YOUR TASK —
Would you retype all of these records exactly?

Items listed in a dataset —
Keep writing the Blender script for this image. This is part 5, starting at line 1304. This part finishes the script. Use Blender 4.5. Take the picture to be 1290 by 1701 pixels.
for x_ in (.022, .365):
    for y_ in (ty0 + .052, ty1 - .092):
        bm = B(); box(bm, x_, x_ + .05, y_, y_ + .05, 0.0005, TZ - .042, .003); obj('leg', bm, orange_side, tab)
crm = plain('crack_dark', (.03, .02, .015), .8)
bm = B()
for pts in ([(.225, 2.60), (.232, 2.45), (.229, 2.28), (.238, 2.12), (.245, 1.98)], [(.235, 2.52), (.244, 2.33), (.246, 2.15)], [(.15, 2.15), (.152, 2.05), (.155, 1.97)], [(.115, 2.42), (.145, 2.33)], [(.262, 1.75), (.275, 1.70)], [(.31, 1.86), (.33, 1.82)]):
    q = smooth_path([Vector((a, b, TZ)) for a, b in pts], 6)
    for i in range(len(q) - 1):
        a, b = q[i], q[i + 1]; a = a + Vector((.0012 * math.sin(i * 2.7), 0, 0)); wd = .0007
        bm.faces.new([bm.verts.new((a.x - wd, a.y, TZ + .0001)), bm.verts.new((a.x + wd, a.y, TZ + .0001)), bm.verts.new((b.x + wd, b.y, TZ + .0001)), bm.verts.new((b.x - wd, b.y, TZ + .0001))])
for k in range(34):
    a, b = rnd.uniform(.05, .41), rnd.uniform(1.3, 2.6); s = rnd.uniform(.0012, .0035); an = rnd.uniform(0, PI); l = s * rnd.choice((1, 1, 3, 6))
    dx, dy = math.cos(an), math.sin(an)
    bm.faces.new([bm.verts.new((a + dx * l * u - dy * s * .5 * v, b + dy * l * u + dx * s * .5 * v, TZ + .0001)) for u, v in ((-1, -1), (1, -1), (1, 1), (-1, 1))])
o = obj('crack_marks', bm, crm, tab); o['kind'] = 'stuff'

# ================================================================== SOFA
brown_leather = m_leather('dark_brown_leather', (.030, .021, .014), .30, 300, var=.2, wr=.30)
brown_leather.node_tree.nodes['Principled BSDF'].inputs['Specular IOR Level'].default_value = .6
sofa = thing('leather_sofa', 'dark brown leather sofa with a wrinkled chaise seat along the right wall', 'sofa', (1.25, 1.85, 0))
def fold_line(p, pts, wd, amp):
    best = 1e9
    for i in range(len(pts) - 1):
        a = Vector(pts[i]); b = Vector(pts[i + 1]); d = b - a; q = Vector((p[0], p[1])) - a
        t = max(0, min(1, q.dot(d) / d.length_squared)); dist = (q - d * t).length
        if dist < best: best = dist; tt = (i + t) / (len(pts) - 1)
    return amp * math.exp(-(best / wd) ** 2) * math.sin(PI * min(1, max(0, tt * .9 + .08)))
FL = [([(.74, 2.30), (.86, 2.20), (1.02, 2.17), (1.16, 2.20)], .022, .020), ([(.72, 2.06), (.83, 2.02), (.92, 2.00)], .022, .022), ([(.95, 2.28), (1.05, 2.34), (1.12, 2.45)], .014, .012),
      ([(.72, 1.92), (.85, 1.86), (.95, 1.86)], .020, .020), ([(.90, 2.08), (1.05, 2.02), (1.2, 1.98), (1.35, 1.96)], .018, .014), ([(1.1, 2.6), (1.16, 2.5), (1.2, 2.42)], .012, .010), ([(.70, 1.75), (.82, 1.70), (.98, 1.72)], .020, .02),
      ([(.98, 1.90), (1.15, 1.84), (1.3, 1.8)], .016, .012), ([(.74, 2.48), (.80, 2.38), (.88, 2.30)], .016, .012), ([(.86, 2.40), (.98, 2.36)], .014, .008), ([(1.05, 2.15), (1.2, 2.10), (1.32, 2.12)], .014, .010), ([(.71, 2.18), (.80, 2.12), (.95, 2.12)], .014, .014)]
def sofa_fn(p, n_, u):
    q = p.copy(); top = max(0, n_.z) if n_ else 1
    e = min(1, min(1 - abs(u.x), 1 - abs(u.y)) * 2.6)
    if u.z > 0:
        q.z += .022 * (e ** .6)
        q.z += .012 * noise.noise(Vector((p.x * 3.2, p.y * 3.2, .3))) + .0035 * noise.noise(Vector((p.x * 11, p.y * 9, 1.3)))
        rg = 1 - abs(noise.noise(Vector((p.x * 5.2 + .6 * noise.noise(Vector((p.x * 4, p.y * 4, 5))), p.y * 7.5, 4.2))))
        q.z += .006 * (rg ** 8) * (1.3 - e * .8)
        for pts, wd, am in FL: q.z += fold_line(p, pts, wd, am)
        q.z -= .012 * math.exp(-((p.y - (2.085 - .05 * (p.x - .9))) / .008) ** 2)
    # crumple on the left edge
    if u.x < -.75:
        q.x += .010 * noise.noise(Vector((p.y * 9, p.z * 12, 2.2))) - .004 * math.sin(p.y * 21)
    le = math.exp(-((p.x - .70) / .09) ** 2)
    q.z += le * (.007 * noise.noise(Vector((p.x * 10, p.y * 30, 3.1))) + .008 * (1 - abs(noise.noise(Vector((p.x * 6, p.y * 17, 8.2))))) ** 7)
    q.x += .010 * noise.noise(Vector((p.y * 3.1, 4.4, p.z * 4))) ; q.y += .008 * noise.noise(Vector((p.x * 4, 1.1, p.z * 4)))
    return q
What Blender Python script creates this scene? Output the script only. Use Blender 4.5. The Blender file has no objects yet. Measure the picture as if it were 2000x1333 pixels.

FINISHED TASK —
Keep writing the Blender script for this image. This is part 5, starting at line 1304. This part finishes the script. Use Blender 4.5. Take the picture to be 1290 by 1701 pixels.
for x_ in (.022, .365):
    for y_ in (ty0 + .052, ty1 - .092):
        bm = B(); box(bm, x_, x_ + .05, y_, y_ + .05, 0.0005, TZ - .042, .003); obj('leg', bm, orange_side, tab)
crm = plain('crack_dark', (.03, .02, .015), .8)
bm = B()
for pts in ([(.225, 2.60), (.232, 2.45), (.229, 2.28), (.238, 2.12), (.245, 1.98)], [(.235, 2.52), (.244, 2.33), (.246, 2.15)], [(.15, 2.15), (.152, 2.05), (.155, 1.97)], [(.115, 2.42), (.145, 2.33)], [(.262, 1.75), (.275, 1.70)], [(.31, 1.86), (.33, 1.82)]):
    q = smooth_path([Vector((a, b, TZ)) for a, b in pts], 6)
    for i in range(len(q) - 1):
        a, b = q[i], q[i + 1]; a = a + Vector((.0012 * math.sin(i * 2.7), 0, 0)); wd = .0007
        bm.faces.new([bm.verts.new((a.x - wd, a.y, TZ + .0001)), bm.verts.new((a.x + wd, a.y, TZ + .0001)), bm.verts.new((b.x + wd, b.y, TZ + .0001)), bm.verts.new((b.x - wd, b.y, TZ + .0001))])
for k in range(34):
    a, b = rnd.uniform(.05, .41), rnd.uniform(1.3, 2.6); s = rnd.uniform(.0012, .0035); an = rnd.uniform(0, PI); l = s * rnd.choice((1, 1, 3, 6))
    dx, dy = math.cos(an), math.sin(an)
    bm.faces.new([bm.verts.new((a + dx * l * u - dy * s * .5 * v, b + dy * l * u + dx * s * .5 * v, TZ + .0001)) for u, v in ((-1, -1), (1, -1), (1, 1), (-1, 1))])
o = obj('crack_marks', bm, crm, tab); o['kind'] = 'stuff'

# ================================================================== SOFA
brown_leather = m_leather('dark_brown_leather', (.030, .021, .014), .30, 300, var=.2, wr=.30)
brown_leather.node_tree.nodes['Principled BSDF'].inputs['Specular IOR Level'].default_value = .6
sofa = thing('leather_sofa', 'dark brown leather sofa with a wrinkled chaise seat along the right wall', 'sofa', (1.25, 1.85, 0))
def fold_line(p, pts, wd, amp):
    best = 1e9
    for i in range(len(pts) - 1):
        a = Vector(pts[i]); b = Vector(pts[i + 1]); d = b - a; q = Vector((p[0], p[1])) - a
        t = max(0, min(1, q.dot(d) / d.length_squared)); dist = (q - d * t).length
        if dist < best: best = dist; tt = (i + t) / (len(pts) - 1)
    return amp * math.exp(-(best / wd) ** 2) * math.sin(PI * min(1, max(0, tt * .9 + .08)))
FL = [([(.74, 2.30), (.86, 2.20), (1.02, 2.17), (1.16, 2.20)], .022, .020), ([(.72, 2.06), (.83, 2.02), (.92, 2.00)], .022, .022), ([(.95, 2.28), (1.05, 2.34), (1.12, 2.45)], .014, .012),
      ([(.72, 1.92), (.85, 1.86), (.95, 1.86)], .020, .020), ([(.90, 2.08), (1.05, 2.02), (1.2, 1.98), (1.35, 1.96)], .018, .014), ([(1.1, 2.6), (1.16, 2.5), (1.2, 2.42)], .012, .010), ([(.70, 1.75), (.82, 1.70), (.98, 1.72)], .020, .02),
      ([(.98, 1.90), (1.15, 1.84), (1.3, 1.8)], .016, .012), ([(.74, 2.48), (.80, 2.38), (.88, 2.30)], .016, .012), ([(.86, 2.40), (.98, 2.36)], .014, .008), ([(1.05, 2.15), (1.2, 2.10), (1.32, 2.12)], .014, .010), ([(.71, 2.18), (.80, 2.12), (.95, 2.12)], .014, .014)]
def sofa_fn(p, n_, u):
    q = p.copy(); top = max(0, n_.z) if n_ else 1
    e = min(1, min(1 - abs(u.x), 1 - abs(u.y)) * 2.6)
    if u.z > 0:
        q.z += .022 * (e ** .6)
        q.z += .012 * noise.noise(Vector((p.x * 3.2, p.y * 3.2, .3))) + .0035 * noise.noise(Vector((p.x * 11, p.y * 9, 1.3)))
        rg = 1 - abs(noise.noise(Vector((p.x * 5.2 + .6 * noise.noise(Vector((p.x * 4, p.y * 4, 5))), p.y * 7.5, 4.2))))
        q.z += .006 * (rg ** 8) * (1.3 - e * .8)
        for pts, wd, am in FL: q.z += fold_line(p, pts, wd, am)
        q.z -= .012 * math.exp(-((p.y - (2.085 - .05 * (p.x - .9))) / .008) ** 2)
    # crumple on the left edge
    if u.x < -.75:
        q.x += .010 * noise.noise(Vector((p.y * 9, p.z * 12, 2.2))) - .004 * math.sin(p.y * 21)
    le = math.exp(-((p.x - .70) / .09) ** 2)
    q.z += le * (.007 * noise.noise(Vector((p.x * 10, p.y * 30, 3.1))) + .008 * (1 - abs(noise.noise(Vector((p.x * 6, p.y * 17, 8.2))))) ** 7)
    q.x += .010 * noise.noise(Vector((p.y * 3.1, 4.4, p.z * 4))) ; q.y += .008 * noise.noise(Vector((p.x * 4, 1.1, p.z * 4)))
    return q
What Blender Python script creates this scene? Output the script only. Use Blender 4.5. The Blender file has no objects yet. Measure the picture as if it were 2000x1333 pixels.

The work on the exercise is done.